(Exercise goal):
Copy every line with the string "script" in it.

____

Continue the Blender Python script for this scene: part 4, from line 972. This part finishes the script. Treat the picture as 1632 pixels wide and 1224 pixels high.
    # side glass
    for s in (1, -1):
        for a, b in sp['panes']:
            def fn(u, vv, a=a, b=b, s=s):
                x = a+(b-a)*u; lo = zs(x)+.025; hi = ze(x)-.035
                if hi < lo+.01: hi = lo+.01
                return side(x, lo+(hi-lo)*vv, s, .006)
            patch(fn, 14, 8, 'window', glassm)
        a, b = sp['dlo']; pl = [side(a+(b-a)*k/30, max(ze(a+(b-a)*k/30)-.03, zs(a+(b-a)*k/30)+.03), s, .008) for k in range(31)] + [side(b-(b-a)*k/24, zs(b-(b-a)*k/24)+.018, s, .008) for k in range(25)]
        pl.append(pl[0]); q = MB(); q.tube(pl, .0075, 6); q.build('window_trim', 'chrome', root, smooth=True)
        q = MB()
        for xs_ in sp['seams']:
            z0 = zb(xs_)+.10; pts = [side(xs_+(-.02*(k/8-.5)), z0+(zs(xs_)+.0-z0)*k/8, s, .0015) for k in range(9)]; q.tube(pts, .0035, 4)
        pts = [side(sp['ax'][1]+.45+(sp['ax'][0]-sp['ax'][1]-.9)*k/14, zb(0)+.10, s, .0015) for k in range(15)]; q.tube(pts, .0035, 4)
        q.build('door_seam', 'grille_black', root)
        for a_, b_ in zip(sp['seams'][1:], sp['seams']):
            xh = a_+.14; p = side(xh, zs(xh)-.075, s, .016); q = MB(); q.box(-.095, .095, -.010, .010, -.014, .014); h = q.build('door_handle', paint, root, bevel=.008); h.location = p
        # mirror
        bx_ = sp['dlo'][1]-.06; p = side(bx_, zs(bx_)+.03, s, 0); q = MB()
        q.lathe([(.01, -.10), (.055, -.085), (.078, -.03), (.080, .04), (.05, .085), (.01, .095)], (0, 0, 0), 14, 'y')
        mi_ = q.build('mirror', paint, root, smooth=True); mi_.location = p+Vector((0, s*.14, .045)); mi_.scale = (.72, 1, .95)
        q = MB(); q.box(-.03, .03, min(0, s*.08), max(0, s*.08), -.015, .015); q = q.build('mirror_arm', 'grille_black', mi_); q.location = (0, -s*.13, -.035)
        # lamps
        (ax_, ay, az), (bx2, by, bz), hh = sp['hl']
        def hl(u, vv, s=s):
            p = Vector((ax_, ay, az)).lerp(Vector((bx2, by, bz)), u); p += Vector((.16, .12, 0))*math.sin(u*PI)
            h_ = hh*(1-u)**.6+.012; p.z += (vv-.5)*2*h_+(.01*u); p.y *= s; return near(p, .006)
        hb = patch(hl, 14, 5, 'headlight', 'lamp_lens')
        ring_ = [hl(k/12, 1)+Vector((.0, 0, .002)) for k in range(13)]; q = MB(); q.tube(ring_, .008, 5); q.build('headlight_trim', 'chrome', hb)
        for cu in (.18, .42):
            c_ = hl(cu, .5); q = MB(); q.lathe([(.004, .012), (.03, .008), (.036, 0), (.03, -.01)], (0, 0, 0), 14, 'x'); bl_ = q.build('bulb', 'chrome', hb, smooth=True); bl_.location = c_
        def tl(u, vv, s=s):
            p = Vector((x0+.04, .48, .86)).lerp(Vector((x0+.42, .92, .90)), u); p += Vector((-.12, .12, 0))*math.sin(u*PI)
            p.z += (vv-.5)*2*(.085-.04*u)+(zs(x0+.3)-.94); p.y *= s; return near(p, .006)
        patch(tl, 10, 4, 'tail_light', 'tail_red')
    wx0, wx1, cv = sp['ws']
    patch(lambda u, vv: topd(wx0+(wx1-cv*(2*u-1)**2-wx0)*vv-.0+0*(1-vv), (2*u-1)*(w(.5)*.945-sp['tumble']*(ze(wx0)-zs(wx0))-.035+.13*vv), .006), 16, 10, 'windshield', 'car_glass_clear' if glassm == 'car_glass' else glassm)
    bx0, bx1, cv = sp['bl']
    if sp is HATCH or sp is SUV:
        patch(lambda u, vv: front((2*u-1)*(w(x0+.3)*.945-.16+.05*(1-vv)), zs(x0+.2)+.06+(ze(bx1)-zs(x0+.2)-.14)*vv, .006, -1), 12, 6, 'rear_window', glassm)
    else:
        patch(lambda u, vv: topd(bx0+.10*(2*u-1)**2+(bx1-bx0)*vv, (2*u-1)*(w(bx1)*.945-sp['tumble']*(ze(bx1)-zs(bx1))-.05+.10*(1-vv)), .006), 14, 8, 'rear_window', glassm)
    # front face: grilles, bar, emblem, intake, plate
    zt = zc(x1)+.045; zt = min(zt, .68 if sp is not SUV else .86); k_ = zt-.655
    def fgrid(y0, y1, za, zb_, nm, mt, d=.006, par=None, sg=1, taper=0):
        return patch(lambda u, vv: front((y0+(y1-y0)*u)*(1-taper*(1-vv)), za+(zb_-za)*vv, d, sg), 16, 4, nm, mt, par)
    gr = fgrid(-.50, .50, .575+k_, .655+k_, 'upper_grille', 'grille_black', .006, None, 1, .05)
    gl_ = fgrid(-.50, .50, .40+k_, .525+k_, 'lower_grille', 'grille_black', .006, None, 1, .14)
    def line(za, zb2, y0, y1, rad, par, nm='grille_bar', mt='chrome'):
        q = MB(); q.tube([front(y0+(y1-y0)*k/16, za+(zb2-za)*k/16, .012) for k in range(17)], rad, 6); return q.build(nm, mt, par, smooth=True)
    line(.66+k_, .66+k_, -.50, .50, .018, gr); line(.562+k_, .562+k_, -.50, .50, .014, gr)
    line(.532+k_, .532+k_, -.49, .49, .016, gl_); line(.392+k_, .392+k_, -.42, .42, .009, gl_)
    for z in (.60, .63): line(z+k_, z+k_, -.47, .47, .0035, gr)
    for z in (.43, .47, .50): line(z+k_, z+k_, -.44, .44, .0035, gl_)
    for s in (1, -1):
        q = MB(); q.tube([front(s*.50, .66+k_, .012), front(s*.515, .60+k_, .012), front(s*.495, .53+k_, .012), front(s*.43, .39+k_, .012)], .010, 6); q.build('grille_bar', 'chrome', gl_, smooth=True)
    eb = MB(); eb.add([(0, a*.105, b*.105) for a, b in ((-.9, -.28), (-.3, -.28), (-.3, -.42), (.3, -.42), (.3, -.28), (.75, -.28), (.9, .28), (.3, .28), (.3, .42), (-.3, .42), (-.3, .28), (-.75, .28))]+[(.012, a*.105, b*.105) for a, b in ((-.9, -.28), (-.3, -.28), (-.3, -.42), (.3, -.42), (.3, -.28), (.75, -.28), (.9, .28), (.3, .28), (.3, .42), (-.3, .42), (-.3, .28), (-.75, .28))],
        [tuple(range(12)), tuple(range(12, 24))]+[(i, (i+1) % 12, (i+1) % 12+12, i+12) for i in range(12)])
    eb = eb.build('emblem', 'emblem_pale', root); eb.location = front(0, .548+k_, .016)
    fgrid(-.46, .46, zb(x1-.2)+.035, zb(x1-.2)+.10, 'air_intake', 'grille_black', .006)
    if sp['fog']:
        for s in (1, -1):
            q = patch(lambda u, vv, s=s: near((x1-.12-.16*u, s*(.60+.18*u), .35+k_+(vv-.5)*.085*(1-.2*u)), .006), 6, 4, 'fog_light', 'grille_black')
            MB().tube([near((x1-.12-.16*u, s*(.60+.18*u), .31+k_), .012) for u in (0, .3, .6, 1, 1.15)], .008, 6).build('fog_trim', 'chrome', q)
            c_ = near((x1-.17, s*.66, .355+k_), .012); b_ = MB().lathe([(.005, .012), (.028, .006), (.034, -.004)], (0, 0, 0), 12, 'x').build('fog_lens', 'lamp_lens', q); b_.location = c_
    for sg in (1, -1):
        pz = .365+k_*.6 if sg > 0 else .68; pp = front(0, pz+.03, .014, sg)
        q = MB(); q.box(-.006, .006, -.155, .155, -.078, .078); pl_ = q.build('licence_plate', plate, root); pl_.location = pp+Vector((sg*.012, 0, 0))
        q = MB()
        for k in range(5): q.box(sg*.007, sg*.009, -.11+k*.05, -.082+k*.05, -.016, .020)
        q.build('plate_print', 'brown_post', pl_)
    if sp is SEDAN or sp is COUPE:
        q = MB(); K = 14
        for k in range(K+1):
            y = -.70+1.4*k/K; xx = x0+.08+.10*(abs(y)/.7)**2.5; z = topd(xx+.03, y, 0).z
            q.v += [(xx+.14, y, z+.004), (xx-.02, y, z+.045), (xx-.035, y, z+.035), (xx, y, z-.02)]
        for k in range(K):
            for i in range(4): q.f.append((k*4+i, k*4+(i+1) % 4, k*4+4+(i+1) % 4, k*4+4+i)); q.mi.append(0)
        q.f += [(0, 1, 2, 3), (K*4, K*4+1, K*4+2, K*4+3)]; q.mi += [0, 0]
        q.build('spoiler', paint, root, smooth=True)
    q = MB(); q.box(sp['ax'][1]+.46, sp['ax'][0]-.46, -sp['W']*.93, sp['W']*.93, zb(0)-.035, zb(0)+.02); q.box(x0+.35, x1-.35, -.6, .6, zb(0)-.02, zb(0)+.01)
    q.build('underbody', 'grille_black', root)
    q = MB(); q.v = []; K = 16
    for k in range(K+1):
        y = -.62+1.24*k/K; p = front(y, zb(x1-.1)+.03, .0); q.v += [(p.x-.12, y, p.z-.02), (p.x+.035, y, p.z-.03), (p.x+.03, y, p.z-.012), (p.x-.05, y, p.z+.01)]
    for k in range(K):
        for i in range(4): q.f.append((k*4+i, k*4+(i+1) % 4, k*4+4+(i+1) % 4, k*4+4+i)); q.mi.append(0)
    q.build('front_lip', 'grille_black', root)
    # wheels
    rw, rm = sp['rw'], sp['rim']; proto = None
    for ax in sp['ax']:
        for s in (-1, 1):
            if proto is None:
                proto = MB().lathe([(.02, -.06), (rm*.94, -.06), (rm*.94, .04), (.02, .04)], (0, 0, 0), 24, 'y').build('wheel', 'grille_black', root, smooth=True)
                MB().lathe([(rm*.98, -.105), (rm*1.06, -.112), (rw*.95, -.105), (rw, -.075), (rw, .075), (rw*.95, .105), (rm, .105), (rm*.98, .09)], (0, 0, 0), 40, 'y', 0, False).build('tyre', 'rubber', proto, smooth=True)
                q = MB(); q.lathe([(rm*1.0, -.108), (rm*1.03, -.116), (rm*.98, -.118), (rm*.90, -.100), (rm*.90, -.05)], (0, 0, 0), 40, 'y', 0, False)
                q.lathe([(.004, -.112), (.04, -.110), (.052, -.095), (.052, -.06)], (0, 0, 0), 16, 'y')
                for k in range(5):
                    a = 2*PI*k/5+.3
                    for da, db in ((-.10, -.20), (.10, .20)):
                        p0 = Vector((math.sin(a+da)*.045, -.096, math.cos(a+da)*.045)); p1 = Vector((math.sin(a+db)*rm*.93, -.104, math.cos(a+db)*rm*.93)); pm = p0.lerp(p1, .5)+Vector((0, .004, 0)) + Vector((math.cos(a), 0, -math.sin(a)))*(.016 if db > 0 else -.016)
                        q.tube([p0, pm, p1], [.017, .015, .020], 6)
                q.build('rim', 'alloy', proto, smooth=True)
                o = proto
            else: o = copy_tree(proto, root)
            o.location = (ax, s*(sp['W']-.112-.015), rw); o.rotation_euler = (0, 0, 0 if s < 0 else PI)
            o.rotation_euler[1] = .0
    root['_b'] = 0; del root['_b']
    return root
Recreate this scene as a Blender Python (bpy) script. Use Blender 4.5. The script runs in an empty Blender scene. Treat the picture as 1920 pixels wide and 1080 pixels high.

____

(Task result):
Continue the Blender Python script for this scene: part 4, from line 972. This part finishes the script. Treat the picture as 1632 pixels wide and 1224 pixels high.
Recreate this scene as a Blender Python (bpy) script. Use Blender 4.5. The script runs in an empty Blender scene. Treat the picture as 1920 pixels wide and 1080 pixels high.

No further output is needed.